Marriage

Marriage Jokes

A married woman gets hit by a truck, and the cops tell her husband:

Cop: "Sir, it looks like your wife's been hit by a truck."

Man: "I know, but she has a great personality."

A man and a woman get married. The woman was a retired hooker. The man was a poet.

The man said as they did 69, "You taste better than my most delicious gourmet meal." The woman said, "Well, you aren’t too bad either, but the best 69 I’ve gotten and given was Harry. He did it for 24 hours nonstop." They got divorced that night.

Man: Hey Siri!

Siri: Yes?

Man: I'm desperate, will you marry me?

Siri: Uh...

*phone literally explodes*

My husband left a note on the fridge that said, "This isn't working." I'm not sure what he's talking about. I opened the fridge door and it's working fine!

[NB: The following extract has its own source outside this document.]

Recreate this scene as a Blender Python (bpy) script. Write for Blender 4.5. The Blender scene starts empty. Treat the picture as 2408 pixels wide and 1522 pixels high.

A man walks into a bar. He sees a family court judge, his wife, her lawyer, and a police officer. He gets on his hands and knees and prays to God out loud. The bartender says, "Why are you praying?" He says, "Because I just saw the 4 horsemen of the apocalypse, and the bible tells me when I see them the end is at hand."

And the children of Israel wandered round the desert for 40 years, until eventually Moses' wife said, "Are you going to ask for directions, or what?"

So, every time I walk in the door, my kid shuts his laptop. So, I check his history. It was good, but my wife checked mine, and she didn't say the same. The words I heard were, "Get out!"